Thursday, September 29, 2011

Routine and Staying in Touch with Vivid Aliveness

Before I write about the above topic, I need to say something. I feel like I want to share that my grandma passed away this summer. I never wrote about that, though it was something important and connected to things I have talked about here. Both I lived with my dad during chemo, while he took care of grandma and Bill. My dad did a wonderful job taking care of Julie (grandma) until the very end. We miss grandma but are glad she is at peace.

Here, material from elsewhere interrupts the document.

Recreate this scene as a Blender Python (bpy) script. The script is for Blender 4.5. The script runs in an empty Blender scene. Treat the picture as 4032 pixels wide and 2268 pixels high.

I had weird dreams last night, some of which touched on death and my fears regarding it. It was about the oldest dog, Gabe, initially, he was dying. But he turned into a person, Bill, and he was sitting on a couch. We all knew the end was near, but it was a rough time because his breathing was labored. It was hard to watch and I just wanted it to be over and him to be at peace. I asked him if he would like me to hold his hand. I sat there next to him holding his hand while he transitioned.

You know that part in Lord of the Rings where Frodo has been stabbed by the Ringwraith and he is preoccupied with visions inside his mind, no longer aware of the present moment of consensual reality? It was like that, the man was going into that state.

Sigh. I do have fears. I fear suffering...my own and others.

I am afraid I will do the wrong thing, and then end up suffering. And it will be my fault.

I'm not sure where to go with that at the moment, except just to be aware of it.

I'll have to write about the above topic at another time. Because I have to get to class.

Really, I'm okay, just wanted to express myself a bit and get it out of my head. Thanks for that, blog.